What is needed: Reproduce the material in full, exactly as written.

>> Begin Supplied information

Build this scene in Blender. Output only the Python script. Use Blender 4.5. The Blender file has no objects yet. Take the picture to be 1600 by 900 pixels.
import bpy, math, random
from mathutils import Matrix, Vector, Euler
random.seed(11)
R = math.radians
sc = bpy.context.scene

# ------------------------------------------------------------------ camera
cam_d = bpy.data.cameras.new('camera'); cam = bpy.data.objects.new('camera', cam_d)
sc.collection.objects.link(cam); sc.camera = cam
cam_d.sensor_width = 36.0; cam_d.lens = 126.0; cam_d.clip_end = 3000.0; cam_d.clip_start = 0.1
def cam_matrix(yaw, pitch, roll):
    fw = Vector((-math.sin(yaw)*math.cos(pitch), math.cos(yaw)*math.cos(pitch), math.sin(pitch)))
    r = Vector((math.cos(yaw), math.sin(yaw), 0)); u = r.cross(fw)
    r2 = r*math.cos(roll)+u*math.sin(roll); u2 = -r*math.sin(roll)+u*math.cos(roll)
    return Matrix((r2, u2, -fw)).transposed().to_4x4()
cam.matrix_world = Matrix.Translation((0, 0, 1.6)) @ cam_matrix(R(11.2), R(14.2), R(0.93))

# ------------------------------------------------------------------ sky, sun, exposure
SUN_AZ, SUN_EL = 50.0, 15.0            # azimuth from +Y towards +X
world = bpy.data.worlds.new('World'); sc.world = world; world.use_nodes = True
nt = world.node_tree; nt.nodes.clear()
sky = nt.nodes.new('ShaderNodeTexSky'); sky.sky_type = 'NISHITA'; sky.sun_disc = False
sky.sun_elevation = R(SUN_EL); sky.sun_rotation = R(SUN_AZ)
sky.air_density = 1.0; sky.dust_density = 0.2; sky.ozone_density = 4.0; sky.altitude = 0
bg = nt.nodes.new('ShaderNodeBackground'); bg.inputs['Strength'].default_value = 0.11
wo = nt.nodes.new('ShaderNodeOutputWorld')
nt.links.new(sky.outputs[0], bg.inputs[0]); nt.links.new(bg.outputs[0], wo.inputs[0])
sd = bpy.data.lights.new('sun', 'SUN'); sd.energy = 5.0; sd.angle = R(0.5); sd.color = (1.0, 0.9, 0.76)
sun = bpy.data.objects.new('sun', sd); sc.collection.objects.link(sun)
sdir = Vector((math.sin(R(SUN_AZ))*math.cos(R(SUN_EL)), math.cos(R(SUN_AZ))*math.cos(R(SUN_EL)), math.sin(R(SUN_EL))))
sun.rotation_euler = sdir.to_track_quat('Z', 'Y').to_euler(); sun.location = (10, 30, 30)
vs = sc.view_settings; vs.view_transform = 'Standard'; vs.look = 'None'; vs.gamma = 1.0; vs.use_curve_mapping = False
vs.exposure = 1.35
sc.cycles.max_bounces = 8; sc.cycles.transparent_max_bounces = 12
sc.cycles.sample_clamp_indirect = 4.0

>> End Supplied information

Task response:
Build this scene in Blender. Output only the Python script. Use Blender 4.5. The Blender file has no objects yet. Take the picture to be 1600 by 900 pixels.
import bpy, math, random
from mathutils import Matrix, Vector, Euler
random.seed(11)
R = math.radians
sc = bpy.context.scene

# ------------------------------------------------------------------ camera
cam_d = bpy.data.cameras.new('camera'); cam = bpy.data.objects.new('camera', cam_d)
sc.collection.objects.link(cam); sc.camera = cam
cam_d.sensor_width = 36.0; cam_d.lens = 126.0; cam_d.clip_end = 3000.0; cam_d.clip_start = 0.1
def cam_matrix(yaw, pitch, roll):
    fw = Vector((-math.sin(yaw)*math.cos(pitch), math.cos(yaw)*math.cos(pitch), math.sin(pitch)))
    r = Vector((math.cos(yaw), math.sin(yaw), 0)); u = r.cross(fw)
    r2 = r*math.cos(roll)+u*math.sin(roll); u2 = -r*math.sin(roll)+u*math.cos(roll)
    return Matrix((r2, u2, -fw)).transposed().to_4x4()
cam.matrix_world = Matrix.Translation((0, 0, 1.6)) @ cam_matrix(R(11.2), R(14.2), R(0.93))

# ------------------------------------------------------------------ sky, sun, exposure
SUN_AZ, SUN_EL = 50.0, 15.0            # azimuth from +Y towards +X
world = bpy.data.worlds.new('World'); sc.world = world; world.use_nodes = True
nt = world.node_tree; nt.nodes.clear()
sky = nt.nodes.new('ShaderNodeTexSky'); sky.sky_type = 'NISHITA'; sky.sun_disc = False
sky.sun_elevation = R(SUN_EL); sky.sun_rotation = R(SUN_AZ)
sky.air_density = 1.0; sky.dust_density = 0.2; sky.ozone_density = 4.0; sky.altitude = 0
bg = nt.nodes.new('ShaderNodeBackground'); bg.inputs['Strength'].default_value = 0.11
wo = nt.nodes.new('ShaderNodeOutputWorld')
nt.links.new(sky.outputs[0], bg.inputs[0]); nt.links.new(bg.outputs[0], wo.inputs[0])
sd = bpy.data.lights.new('sun', 'SUN'); sd.energy = 5.0; sd.angle = R(0.5); sd.color = (1.0, 0.9, 0.76)
sun = bpy.data.objects.new('sun', sd); sc.collection.objects.link(sun)
sdir = Vector((math.sin(R(SUN_AZ))*math.cos(R(SUN_EL)), math.cos(R(SUN_AZ))*math.cos(R(SUN_EL)), math.sin(R(SUN_EL))))
sun.rotation_euler = sdir.to_track_quat('Z', 'Y').to_euler(); sun.location = (10, 30, 30)
vs = sc.view_settings; vs.view_transform = 'Standard'; vs.look = 'None'; vs.gamma = 1.0; vs.use_curve_mapping = False
vs.exposure = 1.35
sc.cycles.max_bounces = 8; sc.cycles.transparent_max_bounces = 12
sc.cycles.sample_clamp_indirect = 4.0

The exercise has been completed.